このロードの中でももっともわかりやすく、最も軽い《至高の幻影》はパイオニアのスピリットからは外せない1枚。2マナで他のすべてのスピリットを+1/+1!小柄が多いスピリットにはこの上ないボーナスだ。このリストのスピリットはすべて飛行持ちなので、ブロックを回避しつつ本体へズシッと来るダメージを刻んでいける。そして追加のロード役は《天穹の鷲》にお任せ。飛行クリーチャー=《変わり谷》以外の全スピリットなので、鷲と幻影でガッチリマッチョなスピリット部隊を編成しよう。
またロードではないが《霊廟の放浪者》もスピリットデッキの打点の立役者である。
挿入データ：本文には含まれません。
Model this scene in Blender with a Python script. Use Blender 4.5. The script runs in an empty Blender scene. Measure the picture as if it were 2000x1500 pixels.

1マナ1/1ではあるが、スピリットを戦場に出せばターン終了時までサイズアップ!バカにできないパンチ力で、最序盤からプレッシャーをかけるぞ。
スピリットは単にガタイで押していく部族デッキにあらず、その本懐は《呪文捕らえ》を見ればわかる通りのトリッキーな戦術にこそある。《鎖鳴らし》はスピリット1体に呪禁を与えるので、これは除去への打ち消しとして機能する。《呪文捕らえ》と共にクリーチャーを出しながら《至高の幻影》らを守り、有利な状況を維持しよう。打ち消し呪文といえば《霊灯の罠》もこのデッキで使えと言わんばかりな1枚。ドロー要員として《執着的探訪》を用いているので、この呪文を1マナで唱えることが可能になっている。1マナで3マナ要求する打ち消しを構えられるのは他のデッキにはなかなか真似できないな。
妨害のベクトルが若干異なるが《鎖霊》もこのデッキの象徴の一つ。スピリットを2体タップして相手のクリーチャーを1体タップ、効率が悪く見えるがこれが実際に相対すると滅茶苦茶いやらしい。真っ先に《鎖霊》を潰さなければまともな戦闘が行えなくなるデンジャラスさ。そしてその除去は《呪文捕らえ》らが弾いていく……こういうゲーム展開に持っていけば、スピリットが勝利をかすめ取っていくのは時間の問題だ。
《集合した中隊》を用いる3色タイプのスピリットでも《呪文捕らえ》は大活躍。《ドラグスコルの隊長》という懐かしのスピリットも「過去の影」枠で帰ってきたので、ヒストリックでもスピリットデッキが使いたくなる。
《呪文捕らえ》がもたらすアリーナの新たなゲーム体験。もちろん、MTGアリーナから興味を持ったなら、紙のカードでも《呪文捕らえ》をはじめとするスピリットたちに触れてみてくれよな!